● Do this
Extract each line containing the string "from".

● Data section
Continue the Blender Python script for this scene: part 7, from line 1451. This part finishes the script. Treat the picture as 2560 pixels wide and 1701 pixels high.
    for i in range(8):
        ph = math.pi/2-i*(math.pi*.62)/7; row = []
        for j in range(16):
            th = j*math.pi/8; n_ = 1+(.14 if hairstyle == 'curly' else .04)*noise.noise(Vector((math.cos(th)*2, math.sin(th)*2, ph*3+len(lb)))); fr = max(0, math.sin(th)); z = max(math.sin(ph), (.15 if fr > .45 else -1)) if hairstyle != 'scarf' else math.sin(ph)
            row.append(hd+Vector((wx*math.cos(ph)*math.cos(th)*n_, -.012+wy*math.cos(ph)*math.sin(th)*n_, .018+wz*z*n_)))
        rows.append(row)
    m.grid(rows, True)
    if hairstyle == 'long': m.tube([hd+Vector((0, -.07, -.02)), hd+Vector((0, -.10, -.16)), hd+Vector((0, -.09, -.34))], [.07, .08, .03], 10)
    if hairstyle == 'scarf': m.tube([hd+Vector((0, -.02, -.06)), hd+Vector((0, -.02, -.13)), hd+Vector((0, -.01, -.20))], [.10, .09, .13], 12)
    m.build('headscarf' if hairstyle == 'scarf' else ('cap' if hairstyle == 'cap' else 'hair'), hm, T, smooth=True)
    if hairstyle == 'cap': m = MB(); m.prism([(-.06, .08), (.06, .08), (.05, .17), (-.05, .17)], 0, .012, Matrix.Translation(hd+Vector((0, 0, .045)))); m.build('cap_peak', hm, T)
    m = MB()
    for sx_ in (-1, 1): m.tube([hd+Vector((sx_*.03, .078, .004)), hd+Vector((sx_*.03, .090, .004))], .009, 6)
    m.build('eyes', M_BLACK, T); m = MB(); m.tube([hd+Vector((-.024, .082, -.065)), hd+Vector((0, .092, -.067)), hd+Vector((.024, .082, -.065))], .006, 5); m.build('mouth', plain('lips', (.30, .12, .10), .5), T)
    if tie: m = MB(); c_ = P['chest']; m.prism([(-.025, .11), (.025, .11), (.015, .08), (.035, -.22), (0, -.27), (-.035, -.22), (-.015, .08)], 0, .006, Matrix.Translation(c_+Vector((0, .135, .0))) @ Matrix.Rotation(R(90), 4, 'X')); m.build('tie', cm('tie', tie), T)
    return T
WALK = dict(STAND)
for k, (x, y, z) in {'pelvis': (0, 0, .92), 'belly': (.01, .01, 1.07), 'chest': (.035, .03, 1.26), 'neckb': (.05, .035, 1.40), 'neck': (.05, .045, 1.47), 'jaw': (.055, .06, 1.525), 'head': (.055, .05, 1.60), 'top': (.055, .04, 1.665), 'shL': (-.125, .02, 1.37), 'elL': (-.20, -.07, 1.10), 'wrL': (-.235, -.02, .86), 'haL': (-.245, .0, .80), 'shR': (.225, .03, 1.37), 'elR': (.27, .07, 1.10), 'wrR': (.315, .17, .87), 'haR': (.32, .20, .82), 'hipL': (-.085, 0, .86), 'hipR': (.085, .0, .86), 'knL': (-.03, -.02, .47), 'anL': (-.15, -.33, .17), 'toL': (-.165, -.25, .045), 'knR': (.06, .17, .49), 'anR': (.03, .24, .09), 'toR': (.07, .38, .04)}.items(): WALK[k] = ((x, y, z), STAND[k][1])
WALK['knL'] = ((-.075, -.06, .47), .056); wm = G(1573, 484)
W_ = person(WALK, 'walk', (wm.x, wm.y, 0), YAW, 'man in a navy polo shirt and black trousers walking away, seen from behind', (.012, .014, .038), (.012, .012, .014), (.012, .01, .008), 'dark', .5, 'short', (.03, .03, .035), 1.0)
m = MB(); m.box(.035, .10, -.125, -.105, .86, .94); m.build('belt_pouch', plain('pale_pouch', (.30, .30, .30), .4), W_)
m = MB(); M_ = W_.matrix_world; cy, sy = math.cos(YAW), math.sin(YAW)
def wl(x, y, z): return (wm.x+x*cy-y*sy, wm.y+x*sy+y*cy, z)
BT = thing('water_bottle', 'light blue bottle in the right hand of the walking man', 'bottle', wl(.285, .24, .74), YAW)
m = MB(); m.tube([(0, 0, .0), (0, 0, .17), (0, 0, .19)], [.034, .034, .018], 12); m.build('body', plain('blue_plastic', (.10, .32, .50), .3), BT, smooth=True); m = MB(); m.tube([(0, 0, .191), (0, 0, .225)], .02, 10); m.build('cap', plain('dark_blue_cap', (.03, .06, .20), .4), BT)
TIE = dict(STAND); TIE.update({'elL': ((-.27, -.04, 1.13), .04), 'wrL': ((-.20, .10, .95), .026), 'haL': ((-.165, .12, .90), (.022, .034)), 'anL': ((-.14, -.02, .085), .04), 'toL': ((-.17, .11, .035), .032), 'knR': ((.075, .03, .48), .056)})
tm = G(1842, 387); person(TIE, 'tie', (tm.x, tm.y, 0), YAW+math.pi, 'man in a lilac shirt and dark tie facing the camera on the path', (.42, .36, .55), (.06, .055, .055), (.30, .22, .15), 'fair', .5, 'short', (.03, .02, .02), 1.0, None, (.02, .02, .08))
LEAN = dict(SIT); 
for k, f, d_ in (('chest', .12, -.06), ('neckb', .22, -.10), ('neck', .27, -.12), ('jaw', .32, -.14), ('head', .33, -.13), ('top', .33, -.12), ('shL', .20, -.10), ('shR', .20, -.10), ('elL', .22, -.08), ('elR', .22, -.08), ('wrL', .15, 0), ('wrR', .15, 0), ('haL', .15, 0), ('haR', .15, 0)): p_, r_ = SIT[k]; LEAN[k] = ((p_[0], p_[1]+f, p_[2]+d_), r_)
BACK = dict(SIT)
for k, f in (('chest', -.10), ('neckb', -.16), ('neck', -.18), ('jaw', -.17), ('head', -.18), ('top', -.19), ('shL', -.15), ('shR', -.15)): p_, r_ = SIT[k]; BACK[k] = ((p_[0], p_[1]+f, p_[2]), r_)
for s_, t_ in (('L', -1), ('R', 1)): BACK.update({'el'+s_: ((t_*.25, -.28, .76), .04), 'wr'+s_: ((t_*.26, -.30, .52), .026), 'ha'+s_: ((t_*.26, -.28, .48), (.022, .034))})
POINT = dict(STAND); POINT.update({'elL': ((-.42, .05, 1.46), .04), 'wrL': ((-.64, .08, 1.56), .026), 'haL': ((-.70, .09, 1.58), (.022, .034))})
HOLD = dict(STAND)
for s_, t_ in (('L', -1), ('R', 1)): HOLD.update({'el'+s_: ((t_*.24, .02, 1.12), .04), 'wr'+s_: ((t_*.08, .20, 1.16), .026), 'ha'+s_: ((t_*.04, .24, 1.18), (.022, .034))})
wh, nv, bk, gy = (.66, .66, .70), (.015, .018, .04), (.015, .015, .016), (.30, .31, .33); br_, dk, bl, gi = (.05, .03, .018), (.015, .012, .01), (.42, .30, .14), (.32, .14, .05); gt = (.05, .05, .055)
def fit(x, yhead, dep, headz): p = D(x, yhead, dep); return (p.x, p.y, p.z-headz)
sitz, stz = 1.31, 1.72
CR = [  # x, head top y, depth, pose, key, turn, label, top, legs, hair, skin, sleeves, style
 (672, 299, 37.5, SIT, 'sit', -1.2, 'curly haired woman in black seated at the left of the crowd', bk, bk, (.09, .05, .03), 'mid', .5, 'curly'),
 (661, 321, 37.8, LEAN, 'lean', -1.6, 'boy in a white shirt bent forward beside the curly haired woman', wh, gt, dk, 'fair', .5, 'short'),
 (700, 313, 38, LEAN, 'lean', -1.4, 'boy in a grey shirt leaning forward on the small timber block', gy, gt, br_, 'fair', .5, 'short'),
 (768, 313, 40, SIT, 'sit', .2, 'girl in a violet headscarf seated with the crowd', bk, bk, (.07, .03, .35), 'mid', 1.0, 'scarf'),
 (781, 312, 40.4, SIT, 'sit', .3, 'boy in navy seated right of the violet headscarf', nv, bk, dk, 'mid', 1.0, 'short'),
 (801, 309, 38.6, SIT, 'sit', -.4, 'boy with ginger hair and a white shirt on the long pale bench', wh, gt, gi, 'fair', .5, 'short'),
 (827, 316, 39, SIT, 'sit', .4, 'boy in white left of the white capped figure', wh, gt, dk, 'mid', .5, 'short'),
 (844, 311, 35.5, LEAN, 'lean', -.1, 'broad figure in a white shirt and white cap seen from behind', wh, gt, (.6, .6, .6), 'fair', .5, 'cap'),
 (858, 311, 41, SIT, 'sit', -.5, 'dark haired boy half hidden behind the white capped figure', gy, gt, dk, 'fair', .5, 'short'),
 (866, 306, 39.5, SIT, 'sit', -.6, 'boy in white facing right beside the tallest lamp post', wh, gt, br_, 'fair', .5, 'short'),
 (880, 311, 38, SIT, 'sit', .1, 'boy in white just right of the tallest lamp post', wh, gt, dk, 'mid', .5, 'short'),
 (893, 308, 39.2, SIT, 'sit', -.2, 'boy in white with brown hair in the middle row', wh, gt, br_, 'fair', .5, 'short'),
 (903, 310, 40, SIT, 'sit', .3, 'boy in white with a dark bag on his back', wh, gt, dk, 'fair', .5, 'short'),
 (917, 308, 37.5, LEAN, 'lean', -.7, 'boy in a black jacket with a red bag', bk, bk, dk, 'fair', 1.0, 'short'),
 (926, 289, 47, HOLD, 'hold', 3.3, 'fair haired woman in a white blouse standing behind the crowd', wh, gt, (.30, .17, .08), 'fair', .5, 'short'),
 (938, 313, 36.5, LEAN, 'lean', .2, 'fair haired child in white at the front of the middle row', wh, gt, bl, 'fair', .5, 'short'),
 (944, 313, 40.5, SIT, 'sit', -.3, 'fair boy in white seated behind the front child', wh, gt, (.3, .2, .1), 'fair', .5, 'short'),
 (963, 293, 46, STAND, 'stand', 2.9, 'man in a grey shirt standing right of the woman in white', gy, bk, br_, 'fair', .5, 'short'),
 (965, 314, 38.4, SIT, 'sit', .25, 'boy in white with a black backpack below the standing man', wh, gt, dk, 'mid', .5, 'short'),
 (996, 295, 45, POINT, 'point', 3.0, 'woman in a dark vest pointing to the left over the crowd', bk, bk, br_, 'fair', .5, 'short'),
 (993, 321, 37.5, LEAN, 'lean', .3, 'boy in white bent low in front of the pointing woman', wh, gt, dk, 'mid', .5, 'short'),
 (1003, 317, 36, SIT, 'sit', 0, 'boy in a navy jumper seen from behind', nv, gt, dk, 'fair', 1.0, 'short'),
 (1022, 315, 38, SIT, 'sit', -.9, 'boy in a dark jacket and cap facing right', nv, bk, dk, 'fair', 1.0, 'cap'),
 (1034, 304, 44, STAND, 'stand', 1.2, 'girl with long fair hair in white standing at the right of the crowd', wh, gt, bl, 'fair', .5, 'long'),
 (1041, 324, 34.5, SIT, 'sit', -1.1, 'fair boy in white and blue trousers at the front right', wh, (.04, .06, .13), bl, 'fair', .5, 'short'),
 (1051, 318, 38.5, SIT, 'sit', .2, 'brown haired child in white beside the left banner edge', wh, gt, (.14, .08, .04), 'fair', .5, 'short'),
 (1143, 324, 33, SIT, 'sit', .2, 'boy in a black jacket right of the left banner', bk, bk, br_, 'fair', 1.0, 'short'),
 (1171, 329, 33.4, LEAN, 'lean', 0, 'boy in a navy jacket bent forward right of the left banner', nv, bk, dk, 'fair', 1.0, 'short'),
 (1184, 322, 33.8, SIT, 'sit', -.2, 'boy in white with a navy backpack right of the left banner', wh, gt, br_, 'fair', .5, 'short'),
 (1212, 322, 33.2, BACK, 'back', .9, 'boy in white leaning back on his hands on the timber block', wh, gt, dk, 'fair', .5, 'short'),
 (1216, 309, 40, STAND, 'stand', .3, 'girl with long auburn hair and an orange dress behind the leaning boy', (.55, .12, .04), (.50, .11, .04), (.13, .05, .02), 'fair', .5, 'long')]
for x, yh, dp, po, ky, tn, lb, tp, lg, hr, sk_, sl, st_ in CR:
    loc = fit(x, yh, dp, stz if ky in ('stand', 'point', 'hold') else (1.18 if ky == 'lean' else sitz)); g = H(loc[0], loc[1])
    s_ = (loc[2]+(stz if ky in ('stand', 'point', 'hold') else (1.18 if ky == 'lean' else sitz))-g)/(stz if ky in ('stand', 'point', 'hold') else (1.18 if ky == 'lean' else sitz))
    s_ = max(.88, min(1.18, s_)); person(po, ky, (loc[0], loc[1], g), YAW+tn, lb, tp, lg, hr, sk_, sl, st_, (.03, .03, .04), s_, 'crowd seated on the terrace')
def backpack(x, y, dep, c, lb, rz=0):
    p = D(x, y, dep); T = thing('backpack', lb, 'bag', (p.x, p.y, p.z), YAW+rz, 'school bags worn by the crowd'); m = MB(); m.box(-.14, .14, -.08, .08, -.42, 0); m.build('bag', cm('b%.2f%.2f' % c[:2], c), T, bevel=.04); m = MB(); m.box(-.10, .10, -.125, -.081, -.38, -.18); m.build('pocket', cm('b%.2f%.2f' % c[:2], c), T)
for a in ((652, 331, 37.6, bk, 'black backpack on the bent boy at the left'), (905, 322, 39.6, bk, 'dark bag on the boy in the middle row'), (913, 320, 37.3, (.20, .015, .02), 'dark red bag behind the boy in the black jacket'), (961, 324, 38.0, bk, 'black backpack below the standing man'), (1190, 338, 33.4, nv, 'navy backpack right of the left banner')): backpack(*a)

● Result of this exercise
Continue the Blender Python script for this scene: part 7, from line 1451. This part finishes the script. Treat the picture as 2560 pixels wide and 1701 pixels high.
W_ = person(WALK, 'walk', (wm.x, wm.y, 0), YAW, 'man in a navy polo shirt and black trousers walking away, seen from behind', (.012, .014, .038), (.012, .012, .014), (.012, .01, .008), 'dark', .5, 'short', (.03, .03, .035), 1.0)
 (844, 311, 35.5, LEAN, 'lean', -.1, 'broad figure in a white shirt and white cap seen from behind', wh, gt, (.6, .6, .6), 'fair', .5, 'cap'),
 (1003, 317, 36, SIT, 'sit', 0, 'boy in a navy jumper seen from behind', nv, gt, dk, 'fair', 1.0, 'short'),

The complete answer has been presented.